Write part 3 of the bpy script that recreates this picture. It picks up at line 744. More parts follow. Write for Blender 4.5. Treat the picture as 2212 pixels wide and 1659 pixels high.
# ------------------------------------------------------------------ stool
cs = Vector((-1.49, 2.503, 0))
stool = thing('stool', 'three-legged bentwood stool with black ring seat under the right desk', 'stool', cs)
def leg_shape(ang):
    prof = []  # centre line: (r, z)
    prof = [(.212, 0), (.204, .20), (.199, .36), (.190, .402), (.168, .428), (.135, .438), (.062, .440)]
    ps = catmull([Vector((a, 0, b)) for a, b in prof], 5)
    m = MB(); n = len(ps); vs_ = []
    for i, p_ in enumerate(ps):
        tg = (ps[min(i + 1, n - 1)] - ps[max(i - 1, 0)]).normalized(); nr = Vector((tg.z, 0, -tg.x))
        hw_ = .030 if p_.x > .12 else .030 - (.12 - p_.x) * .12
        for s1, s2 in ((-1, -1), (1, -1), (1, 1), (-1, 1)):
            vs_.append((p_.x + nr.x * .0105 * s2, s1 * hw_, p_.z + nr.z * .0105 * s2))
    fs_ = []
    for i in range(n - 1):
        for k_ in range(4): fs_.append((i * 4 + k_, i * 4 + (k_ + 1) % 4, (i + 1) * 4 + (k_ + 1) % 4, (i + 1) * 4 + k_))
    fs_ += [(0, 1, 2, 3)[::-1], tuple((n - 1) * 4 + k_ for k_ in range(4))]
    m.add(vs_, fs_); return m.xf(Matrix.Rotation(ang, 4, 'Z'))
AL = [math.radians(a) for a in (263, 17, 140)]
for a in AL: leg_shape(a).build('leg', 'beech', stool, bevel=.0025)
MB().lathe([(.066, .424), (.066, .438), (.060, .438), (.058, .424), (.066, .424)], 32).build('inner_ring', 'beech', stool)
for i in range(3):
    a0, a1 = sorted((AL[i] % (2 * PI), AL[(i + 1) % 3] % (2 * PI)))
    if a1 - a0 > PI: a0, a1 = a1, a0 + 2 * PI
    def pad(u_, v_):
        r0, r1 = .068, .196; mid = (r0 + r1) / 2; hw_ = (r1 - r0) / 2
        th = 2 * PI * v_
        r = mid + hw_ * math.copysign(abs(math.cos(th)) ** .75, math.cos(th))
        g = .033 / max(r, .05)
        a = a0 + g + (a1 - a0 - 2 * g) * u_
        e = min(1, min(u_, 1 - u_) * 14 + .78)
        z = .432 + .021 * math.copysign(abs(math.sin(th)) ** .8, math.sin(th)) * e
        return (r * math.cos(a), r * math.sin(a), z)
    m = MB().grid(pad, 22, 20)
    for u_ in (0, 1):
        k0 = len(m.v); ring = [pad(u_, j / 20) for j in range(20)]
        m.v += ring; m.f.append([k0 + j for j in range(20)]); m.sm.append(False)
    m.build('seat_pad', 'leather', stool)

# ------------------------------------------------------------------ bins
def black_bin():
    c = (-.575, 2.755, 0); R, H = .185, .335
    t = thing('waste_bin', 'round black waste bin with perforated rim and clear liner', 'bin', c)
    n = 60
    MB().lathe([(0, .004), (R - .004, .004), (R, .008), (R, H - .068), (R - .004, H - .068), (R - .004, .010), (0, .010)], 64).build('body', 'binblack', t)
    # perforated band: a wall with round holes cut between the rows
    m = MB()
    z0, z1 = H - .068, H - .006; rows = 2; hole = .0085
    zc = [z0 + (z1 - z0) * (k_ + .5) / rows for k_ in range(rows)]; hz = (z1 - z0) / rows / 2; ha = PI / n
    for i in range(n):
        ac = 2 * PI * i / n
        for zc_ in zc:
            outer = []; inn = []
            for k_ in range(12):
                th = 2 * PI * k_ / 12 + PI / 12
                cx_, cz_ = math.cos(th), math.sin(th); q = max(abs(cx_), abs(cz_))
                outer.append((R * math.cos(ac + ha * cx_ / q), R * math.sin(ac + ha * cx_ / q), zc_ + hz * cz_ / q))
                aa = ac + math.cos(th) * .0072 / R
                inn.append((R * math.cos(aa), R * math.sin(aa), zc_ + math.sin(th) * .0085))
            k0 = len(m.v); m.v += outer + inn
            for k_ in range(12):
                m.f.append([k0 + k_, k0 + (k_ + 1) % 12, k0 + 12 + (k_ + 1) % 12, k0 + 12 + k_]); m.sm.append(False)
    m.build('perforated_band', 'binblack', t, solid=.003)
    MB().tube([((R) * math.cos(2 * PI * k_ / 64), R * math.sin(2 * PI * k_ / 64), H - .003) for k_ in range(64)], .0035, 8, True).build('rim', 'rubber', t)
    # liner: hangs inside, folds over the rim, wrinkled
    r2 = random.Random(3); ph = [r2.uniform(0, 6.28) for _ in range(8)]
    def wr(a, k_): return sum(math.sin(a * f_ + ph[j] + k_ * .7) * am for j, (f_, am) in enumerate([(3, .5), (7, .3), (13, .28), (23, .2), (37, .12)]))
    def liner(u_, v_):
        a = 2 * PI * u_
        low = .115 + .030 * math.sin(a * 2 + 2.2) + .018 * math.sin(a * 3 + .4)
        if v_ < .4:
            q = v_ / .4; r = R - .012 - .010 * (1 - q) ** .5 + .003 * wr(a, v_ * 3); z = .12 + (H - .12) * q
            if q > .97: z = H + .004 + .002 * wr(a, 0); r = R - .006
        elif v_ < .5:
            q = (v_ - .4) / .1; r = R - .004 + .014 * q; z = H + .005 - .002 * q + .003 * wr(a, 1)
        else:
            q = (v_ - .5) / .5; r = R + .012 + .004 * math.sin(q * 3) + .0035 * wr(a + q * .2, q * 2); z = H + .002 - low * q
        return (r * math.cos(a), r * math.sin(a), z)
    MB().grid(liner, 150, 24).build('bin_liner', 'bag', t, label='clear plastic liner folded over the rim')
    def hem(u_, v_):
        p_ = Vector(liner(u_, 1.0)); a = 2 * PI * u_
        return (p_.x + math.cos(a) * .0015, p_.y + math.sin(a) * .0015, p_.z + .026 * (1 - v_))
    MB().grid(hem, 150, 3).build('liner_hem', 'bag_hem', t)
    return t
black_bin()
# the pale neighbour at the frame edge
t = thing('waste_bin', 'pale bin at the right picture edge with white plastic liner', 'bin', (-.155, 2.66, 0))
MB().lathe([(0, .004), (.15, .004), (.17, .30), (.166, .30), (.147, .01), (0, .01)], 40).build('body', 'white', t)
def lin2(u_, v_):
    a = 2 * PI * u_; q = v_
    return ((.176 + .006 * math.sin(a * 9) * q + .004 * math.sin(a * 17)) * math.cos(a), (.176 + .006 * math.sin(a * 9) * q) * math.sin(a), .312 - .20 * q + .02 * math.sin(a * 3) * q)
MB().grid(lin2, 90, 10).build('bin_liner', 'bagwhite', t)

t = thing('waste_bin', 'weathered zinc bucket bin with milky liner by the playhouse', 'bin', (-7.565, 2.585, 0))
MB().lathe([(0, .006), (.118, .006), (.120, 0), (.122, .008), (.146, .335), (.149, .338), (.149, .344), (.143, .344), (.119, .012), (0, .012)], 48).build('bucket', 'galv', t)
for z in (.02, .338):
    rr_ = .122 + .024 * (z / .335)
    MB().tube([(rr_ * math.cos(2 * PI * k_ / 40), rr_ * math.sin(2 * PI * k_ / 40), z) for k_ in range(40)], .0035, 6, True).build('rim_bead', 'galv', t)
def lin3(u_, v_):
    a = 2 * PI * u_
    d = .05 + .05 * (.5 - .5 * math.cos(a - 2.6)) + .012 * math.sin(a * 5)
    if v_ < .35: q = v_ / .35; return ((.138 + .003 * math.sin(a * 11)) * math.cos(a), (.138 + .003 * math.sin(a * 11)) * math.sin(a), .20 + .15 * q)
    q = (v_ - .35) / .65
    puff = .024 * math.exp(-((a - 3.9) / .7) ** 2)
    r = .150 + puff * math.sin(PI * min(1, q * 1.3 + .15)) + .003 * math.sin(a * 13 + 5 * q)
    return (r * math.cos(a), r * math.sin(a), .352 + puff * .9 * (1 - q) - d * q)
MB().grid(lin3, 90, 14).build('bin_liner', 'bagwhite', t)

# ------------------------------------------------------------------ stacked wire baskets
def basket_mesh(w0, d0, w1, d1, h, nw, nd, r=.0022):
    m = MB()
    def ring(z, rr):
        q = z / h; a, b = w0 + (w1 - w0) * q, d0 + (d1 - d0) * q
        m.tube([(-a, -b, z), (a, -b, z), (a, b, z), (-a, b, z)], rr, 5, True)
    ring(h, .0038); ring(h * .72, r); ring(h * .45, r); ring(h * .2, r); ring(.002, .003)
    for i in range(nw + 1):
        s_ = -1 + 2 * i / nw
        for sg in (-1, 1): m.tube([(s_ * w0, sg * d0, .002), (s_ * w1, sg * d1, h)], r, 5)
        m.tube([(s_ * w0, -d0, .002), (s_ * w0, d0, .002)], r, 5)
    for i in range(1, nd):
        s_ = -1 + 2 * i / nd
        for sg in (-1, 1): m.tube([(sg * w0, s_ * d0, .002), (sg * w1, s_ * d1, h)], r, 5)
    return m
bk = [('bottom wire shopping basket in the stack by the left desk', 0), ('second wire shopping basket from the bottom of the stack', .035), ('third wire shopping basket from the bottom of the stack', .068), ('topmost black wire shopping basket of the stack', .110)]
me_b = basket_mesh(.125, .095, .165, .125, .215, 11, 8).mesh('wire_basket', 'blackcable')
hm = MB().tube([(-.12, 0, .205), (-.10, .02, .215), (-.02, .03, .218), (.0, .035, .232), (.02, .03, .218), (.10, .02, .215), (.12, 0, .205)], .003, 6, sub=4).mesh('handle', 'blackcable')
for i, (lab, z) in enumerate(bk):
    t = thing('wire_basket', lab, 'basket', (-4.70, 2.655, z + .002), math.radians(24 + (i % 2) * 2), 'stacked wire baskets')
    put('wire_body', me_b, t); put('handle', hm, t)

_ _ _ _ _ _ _

**INSTRUCTIONS FOR THE TASK:**
Read the data above and pull out each line that holds the string "picture".

**SOLUTION BELOW:**
Write part 3 of the bpy script that recreates this picture. It picks up at line 744. More parts follow. Write for Blender 4.5. Treat the picture as 2212 pixels wide and 1659 pixels high.
t = thing('waste_bin', 'pale bin at the right picture edge with white plastic liner', 'bin', (-.155, 2.66, 0))